> [Aim] Gather from the material every line that contains the string "scene".

********

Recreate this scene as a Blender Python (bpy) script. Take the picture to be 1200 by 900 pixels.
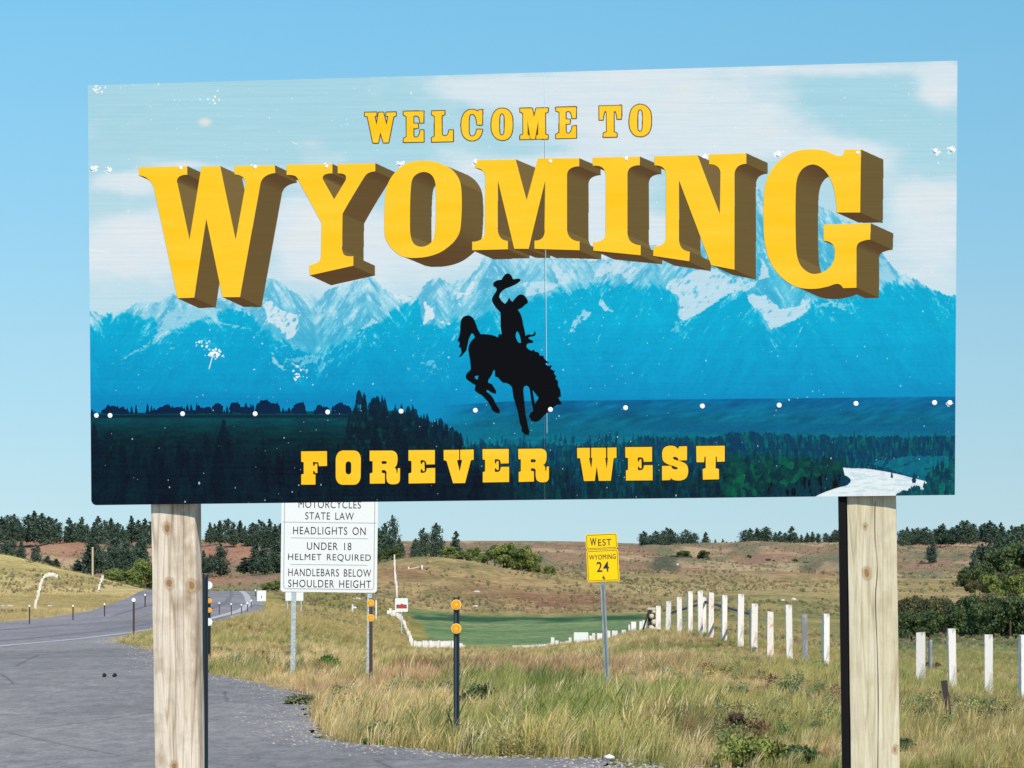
import bpy, bmesh, math, random
import numpy as np
from mathutils import Vector, Matrix
random.seed(7); rng = np.random.default_rng(7)
S = bpy.context.scene
for o in list(bpy.data.objects): bpy.data.objects.remove(o)
C = S.collection
# ---------------------------------------------------------------- camera, sky, sun, exposure
F = 3444.0; EYE = 1.68; HY = 640.0           # focal length in photo pixels, eye height, horizon row
cam = bpy.data.cameras.new('camera'); cam.sensor_width = 36; cam.lens = 36*F/1200
cam.shift_y = (HY-450)/1200; cam.clip_start = 0.5; cam.clip_end = 20000
co = bpy.data.objects.new('camera', cam); co.location = (0, 0, EYE); co.rotation_euler = (math.pi/2, 0, 0)
C.objects.link(co); S.camera = co
SUN_EL, SUN_AZ = math.radians(42), math.radians(27)      # azimuth: to the right of straight behind the camera
sd = Vector((math.cos(SUN_EL)*math.sin(SUN_AZ), -math.cos(SUN_EL)*math.cos(SUN_AZ), math.sin(SUN_EL)))
w = bpy.data.worlds.new('World'); S.world = w; w.use_nodes = True
nt = w.node_tree; bg = nt.nodes['Background']; sk = nt.nodes.new('ShaderNodeTexSky')
sk.sky_type = 'NISHITA'; sk.sun_disc = False; sk.sun_elevation = SUN_EL
sk.sun_rotation = math.atan2(sd.x, sd.y); sk.altitude = 1400; sk.air_density = 1.0; sk.dust_density = 0.15; sk.ozone_density = 3.0
def _l(c, k=1): return tuple((x/255/12.92 if x/255 <= .04045 else ((x/255+.055)/1.055)**2.4)*k for x in c)+(1,)
SKS = .085
gc = nt.nodes.new('ShaderNodeTexCoord'); sx = nt.nodes.new('ShaderNodeSeparateXYZ'); nt.links.new(gc.outputs['Generated'], sx.inputs[0])
cr = nt.nodes.new('ShaderNodeValToRGB'); el = cr.color_ramp.elements
STOPS = [(0, (190,224,235)), (.05, (171,217,237)), (.11, (148,208,239)), (.185, (124,197,237)), (.5, (84,156,216)), (1, (56,112,188))]
while len(el) < len(STOPS): el.new(.5)
for e_, (p_, c_) in zip(el, STOPS): e_.position = p_; e_.color = _l(c_)
nt.links.new(sx.outputs[2], cr.inputs[0])
az = nt.nodes.new('ShaderNodeMath'); az.operation = 'MULTIPLY_ADD'; az.inputs[1].default_value = -.34; az.inputs[2].default_value = 1.0; nt.links.new(sx.outputs[0], az.inputs[0])
ms_ = nt.nodes.new('ShaderNodeVectorMath'); ms_.operation = 'SCALE'; nt.links.new(cr.outputs[0], ms_.inputs[0]); nt.links.new(az.outputs[0], ms_.inputs['Scale'])
m2_ = nt.nodes.new('ShaderNodeVectorMath'); m2_.operation = 'SCALE'; nt.links.new(ms_.outputs[0], m2_.inputs[0]); m2_.inputs['Scale'].default_value = 1/SKS
mxs = nt.nodes.new('ShaderNodeMix'); mxs.data_type = 'RGBA'; mxs.inputs[0].default_value = .93; nt.links.new(sk.outputs[0], mxs.inputs[6]); nt.links.new(m2_.outputs[0], mxs.inputs[7])
nt.links.new(mxs.outputs[2], bg.inputs['Color']); bg.inputs['Strength'].default_value = SKS
sl = bpy.data.lights.new('sun', 'SUN'); sl.energy = 4.4; sl.angle = math.radians(0.53); sl.color = (1, 0.955, 0.89)
so = bpy.data.objects.new('sun', sl); so.rotation_euler = sd.to_track_quat('Z', 'Y').to_euler(); C.objects.link(so)
S.view_settings.view_transform = 'Standard'; S.view_settings.look = 'None'; S.view_settings.exposure = 0.0; S.view_settings.gamma = 1

# ---------------------------------------------------------------- helpers
def lin(c):
    c = np.asarray(c, float)/255
    return np.where(c <= .04045, c/12.92, ((c+.055)/1.055)**2.4)
def col(c, k=1.0):
    return tuple(np.clip(lin(c)/k, 0, .95)) + (1,)
def tag(o, label=None, cat=None, group=None, kind=None):
    if label: o['label'] = label
    if cat: o['category'] = cat
    if group: o['group'] = group
    if kind: o['kind'] = kind
    return o
def link(name, me, mats, parent=None):
    o = bpy.data.objects.new(name, me); C.objects.link(o)
    if mats is not None:
        for m in (mats if isinstance(mats, (list, tuple)) else [mats]): me.materials.append(m)
    if parent: o.parent = parent
    return o
def empty(name, loc, rot=(0, 0, 0)):
    o = bpy.data.objects.new(name, None); o.empty_display_size = .2; o.location = loc; o.rotation_euler = rot; C.objects.link(o); return o
def mesh_np(name, v, f, uv=None, cols=None, smooth=False):
    me = bpy.data.meshes.new(name); v = np.asarray(v, np.float32); f = np.asarray(f, np.int32); n, k = f.shape
    me.vertices.add(len(v)); me.vertices.foreach_set('co', v.ravel())
    me.loops.add(n*k); me.loops.foreach_set('vertex_index', f.ravel())
    me.polygons.add(n); me.polygons.foreach_set('loop_start', np.arange(0, n*k, k, dtype=np.int32))
    try: me.polygons.foreach_set('loop_total', np.full(n, k, np.int32))
    except Exception: pass
    me.update(calc_edges=True); me.validate()
    if cols is not None:
        a = me.color_attributes.new('col', 'FLOAT_COLOR', 'POINT'); c4 = np.ones((len(v), 4), np.float32); c4[:, :3] = cols
        a.data.foreach_set('color', c4.ravel())
    if smooth: me.polygons.foreach_set('use_smooth', np.ones(n, bool))
    return me
def bm_mesh(name, bm):
    me = bpy.data.meshes.new(name); bmesh.ops.recalc_face_normals(bm, faces=bm.faces); bm.to_mesh(me); bm.free(); return me
def bx(bm, x0, x1, y0, y1, z0, z1, M=None):
    vs = [bm.verts.new((x, y, z)) for z in (z0, z1) for y in (y0, y1) for x in (x0, x1)]
    for q in ((0, 1, 3, 2), (4, 6, 7, 5), (0, 4, 5, 1), (1, 5, 7, 3), (3, 7, 6, 2), (2, 6, 4, 0)): bm.faces.new([vs[i] for i in q])
    if M is not None: bmesh.ops.transform(bm, matrix=M, verts=vs)
    return vs
def cyl(bm, p, q, r0, r1=None, n=10):
    p, q = Vector(p), Vector(q); d = q-p; r1 = r0 if r1 is None else r1
    M = Matrix.Translation((p+q)/2) @ d.to_track_quat('Z', 'Y').to_matrix().to_4x4()
    return bmesh.ops.create_cone(bm, cap_ends=True, segments=n, radius1=r0, radius2=r1, depth=d.length, matrix=M)['verts']
def mat(name, base, rough=.8, metal=0, spec=.3):
    m = bpy.data.materials.new(name); m.use_nodes = True; b = m.node_tree.nodes['Principled BSDF']
    b.inputs['Base Color'].default_value = base; b.inputs['Roughness'].default_value = rough
    b.inputs['Metallic'].default_value = metal; b.inputs['Specular IOR Level'].default_value = spec
    return m
class NT:                                       # small node-graph helper
    def __init__(s, m): s.t = m.node_tree; s.b = s.t.nodes['Principled BSDF']
    def n(s, ty, **k):
        x = s.t.nodes.new(ty)
        for a, v in k.items():
            if a in x.inputs.keys(): x.inputs[a].default_value = v
            else: setattr(x, a, v)
        return x
    def l(s, a, b): s.t.links.new(a, b)
    def noise(s, scale, detail=4, rough=.55, vec=None, dist=0):
        x = s.n('ShaderNodeTexNoise'); x.inputs['Scale'].default_value = scale; x.inputs['Detail'].default_value = detail
        x.inputs['Roughness'].default_value = rough; x.inputs['Distortion'].default_value = dist
        if vec is not None: s.l(vec, x.inputs['Vector'])
        return x.outputs['Fac']
    def coord(s, kind='Object', scale=(1, 1, 1), rot=(0, 0, 0)):
        c = s.n('ShaderNodeTexCoord'); m = s.n('ShaderNodeMapping'); m.inputs['Scale'].default_value = scale; m.inputs['Rotation'].default_value = rot
        s.l(c.outputs[kind], m.inputs['Vector']); return m.outputs[0]
    def ramp(s, fac, stops):
        r = s.n('ShaderNodeValToRGB'); e = r.color_ramp.elements
        while len(e) < len(stops): e.new(.5)
        for el, (p, c) in zip(e, stops): el.position = p; el.color = c if len(c) == 4 else tuple(c)+(1,)
        s.l(fac, r.inputs[0]); return r.outputs[0]
    def mix(s, fac, a, b, mode='MIX'):
        x = s.n('ShaderNodeMix', data_type='RGBA', blend_type=mode)
        for v, i in ((fac, 0), (a, 6), (b, 7)):
            if hasattr(v, 'is_output'): s.l(v, x.inputs[i])
            else: x.inputs[i].default_value = v
        return x.outputs[2]
    def bump(s, h, strength=.3, dist=.02):
        b = s.n('ShaderNodeBump'); b.inputs['Strength'].default_value = strength; b.inputs['Distance'].default_value = dist
        s.l(h, b.inputs['Height']); s.l(b.outputs[0], s.b.inputs['Normal'])
g3 = lambda v: (v, v, v, 1)

# ---------------------------------------------------------------- terrain: heights from sight lines (photo column, distance) -> row, turned into metres
COLS = {
0:   [(22,903),(45,792),(70,757),(95,744),(127,733),(160,722),(200,712),(260,690),(320,665),(380,646),(450,651),(600,670),(700,668),(900,645),(1000,633),(1150,632),(3000,635)],
100: [(22,903),(45,792),(70,757),(95,742),(151,728),(170,722),(200,715),(260,697),(310,680),(350,671),(420,677),(600,690),(700,682),(850,657),(1000,633),(1150,632),(3000,635)],
175: [(22,903),(45,792),(70,757),(95,740),(130,727),(183,711),(210,708),(250,698),(280,690),(330,693),(500,697),(650,691),(850,662),(1000,634),(1150,633),(3000,635)],
250: [(22,903),(45,793),(52,779),(70,757),(95,738),(130,723),(180,711),(235,703),(350,696),(480,692.5),(520,692),(560,694),(650,692),(750,680),(850,662),(1000,632),(1150,633),(3000,635)],
300: [(22,903),(45,795),(70,763),(95,747),(130,731),(200,713),(300,701),(420,694),(480,692.5),(520,692),(560,694),(700,686),(850,662),(1000,636),(1150,635),(3000,635)],
350: [(22,903),(45,796),(70,766),(95,750),(130,735),(200,719),(300,709),(400,703),(500,698),(600,690),(800,665),(1000,641),(1150,636),(3000,635)],
430: [(22,903),(45,798),(60,776),(80,763),(100,761),(120,759),(150,749),(220,728),(300,708),(360,694),(420,680),(520,661),(600,664),(750,668),(1200,640),(1500,634),(3000,634)],
480: [(22,903),(45,798),(60,780),(80,770),(100,765),(115,764),(150,765),(200,752),(260,736),(300,722),(400,690),(520,650),(600,653),(800,662),(1200,642),(1500,634),(3000,634)],
550: [(22,903),(45,798),(60,782),(80,772),(100,765),(120,764),(150,768),(200,757),(260,739),(310,723),(350,712),(430,685),(520,656),(600,658),(800,662),(1200,642),(1500,634),(3000,634)],
620: [(22,903),(45,798),(60,782),(80,772),(100,766),(120,764),(150,768),(200,757),(260,739),(310,724),(350,715),(430,695),(520,671),(600,673),(800,665),(1200,643),(1500,634),(3000,634)],
700: [(22,903),(30,850),(40,808),(60,780),(80,765),(100,757.5),(115,755.5),(140,760),(200,753),(310,722),(430,700),(520,681),(600,676),(700,672),(1000,650),(1500,635),(3000,635)],
760: [(22,903),(30,850),(40,808),(60,775),(80,755),(100,739),(110,736),(125,742),(200,745),(310,722),(430,705),(520,688),(620,679),(800,665),(1300,638),(1600,638),(3000,638)],
850: [(22,903),(30,850),(40,803),(60,775),(75,756),(85,746),(95,742),(110,748),(200,737),(310,718),(450,695),(550,686),(620,682),(900,655),(1200,639),(1500,639),(3000,640)],
930: [(22,903),(30,850),(40,804),(60,780),(64,776),(75,765),(90,760),(120,765),(200,748),(310,724),(400,700),(500,690),(620,683),(900,655),(1150,637),(1500,638),(3000,640)],
1000:[(22,903),(30,852),(45,812),(60,786),(75,776),(90,771),(120,772),(200,755),(310,730),(450,700),(620,683),(900,655),(1150,632),(1500,636),(3000,638)],
1080:[(22,903),(30,855),(45,814),(50,803),(60,792),(80,779),(100,773),(130,765),(180,752),(300,735),(450,705),(620,685),(900,655),(1100,630),(1500,634),(3000,636)],
1200:[(22,903),(30,860),(42,826),(50,810),(60,797),(80,784),(110,772),(150,762),(200,750),(300,735),(450,700),(620,680),(900,650),(1050,631),(1500,634),(3000,636)]}
GP = np.array([-3400,-1500,-700,-300,-100]+list(range(-60,1261,20))+[1300,1500,1900,2700,4600], float)
GL = np.log(np.concatenate([[1, 20], np.geomspace(22, 3000, 150)]))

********

> [Reply]
Recreate this scene as a Blender Python (bpy) script. Take the picture to be 1200 by 900 pixels.
S = bpy.context.scene